25 February 2013

The Swashbuckling Advantage

Via a circuitous route (looking up the Yaquinto war game Swashbuckler on boardgamegeek.com, seeing a photograph of a diorama inspired by the game, visiting the Web site of the diorama builder, and being referred to the Web site of Eureka Miniatures), I discovered a remarkable miniature war game called ...And One for All by Greg Hallam (available here as a free download and with illustrated examples of play). Its focus is the combat of swashbuckling movies both in style and substance. By "substance" I mean the gameplay itself is as freewheeling as the swashbuckling antics the game simulates. Anything you can think of doing in terms of interacting with your environment is permissible and actually improves your odds in combat. Neither time nor movement rates are measured in this game. The more actions you take, the better you fare, but the sooner you risk losing the initiative and relinquishing your turn. It might be the best interpretation of the genre ever designed.

I can't wait to try playing the game in the way it was intended, but I would naturally like to use it for other situations: Wild West brawls, for instance. In fact, this would work well with brawls in Boot Hill, spy action in Top Secret, martial arts in your favorite martial arts game, duels on Tékumel (Empire of the Petal Throne et al), or even the rough and bloody informal conflict in Dungeons & Dragons. In fact, I'd say it's especially appropriate for D&D, where combat is far more regimented and low level player characters are scarcely able to hit anything. Even if it isn't optimal where spellcasting and ranged weapons are present, it would be a great boon for resolving mêlée combat more quickly and with more interesting results. It also emphasizes player skill, which is generally considered a desirable quality for a game to have as far as the Old School Renaissance is concerned.

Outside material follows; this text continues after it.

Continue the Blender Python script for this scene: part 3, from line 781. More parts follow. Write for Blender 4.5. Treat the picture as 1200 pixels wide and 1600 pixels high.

One minor modification would need to be made if it were to be used in conjunction with D&D. Each character would need to be assigned a Rating from one to four. I would suggest the following change to rule 3B:

4       High level characters; high HD monsters
3       Medium level characters; medium HD monsters
2       Low level characters; low HD monsters
1       0 level characters; less than 1 HD monsters

Whether I adapt ...And One for All for use in my role-playing games or not, I intend to play it as a traditional miniature war game, too. I might also play it with LEGO Minifigures and a LEGO diorama. (Why not?)